Очевидно, интерес к религии, первоначально бывший просто антиатеизмом, с неизбежностью будет приобретать содержательное культурное значение (то же самое относится и к – эротике). В 1990 году увлеченные занятия сексом пол висящей на стене иконой Богоматери могли еще рассматриваться как признак некоего свободомыслия; в 2000 году, условно говоря, иконы висят в одних комнатах, а сексом занимаются в других.

Игра знаками – это ответ культуры на определенные табу, что подтверждается и примером СССР, страны, наиболее широко практиковавшей в XX веке табуирование как инструмент культурной политики. Интенсивная вестернизация советской культуры, при всех ее минусах, активно разрушает механизмы табелирования, поскольку наиболее сильны они были именно в сфере отношений Запад – Восток.

Еще важнее другое обстоятельство: знаковая рефлексия не создает принципиально новой культурной ситуации. Как в христианстве смена ортодоксии ересью не меняет сакрального типа мифологии, так знаковые опрокидывания не изменили характера и советской мифологии – «злодеи» и «герои» меняются местами, «and the show must go on» на той же сцене и с минимальными изменениями в тексте ролей.
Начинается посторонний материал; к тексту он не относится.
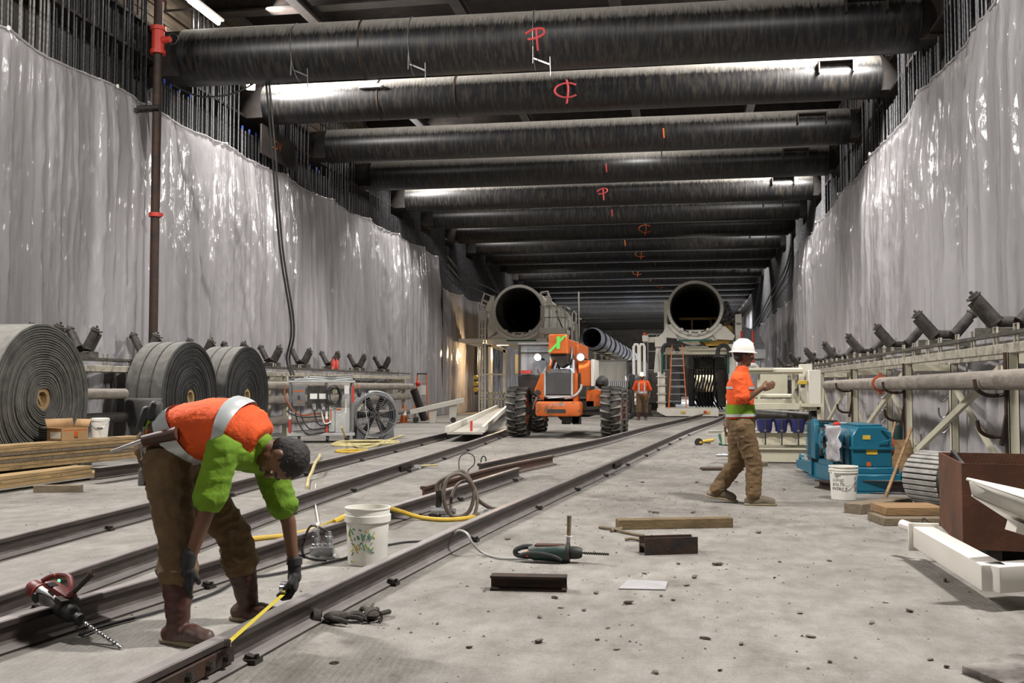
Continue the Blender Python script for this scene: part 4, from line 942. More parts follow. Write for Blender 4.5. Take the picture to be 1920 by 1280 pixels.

Мифология как средство свободной интерпретации объективно данной несвободы человека в конечном счете такова, каков тип властных отношений в данном историческом обществе. В советском обществе властные отношения имели абсолютно отчужденный характер и по определению не могли быть присвоены обывателем. Обезличенные отношения человека с властью свойственны любому индустриальному или постиндустриальному обществу, это отнюдь не чисто советское явление. Однако такого рода отчуждение весьма соответствовало некоторым особенностям русской культурной модели, изначально в нее заложенным.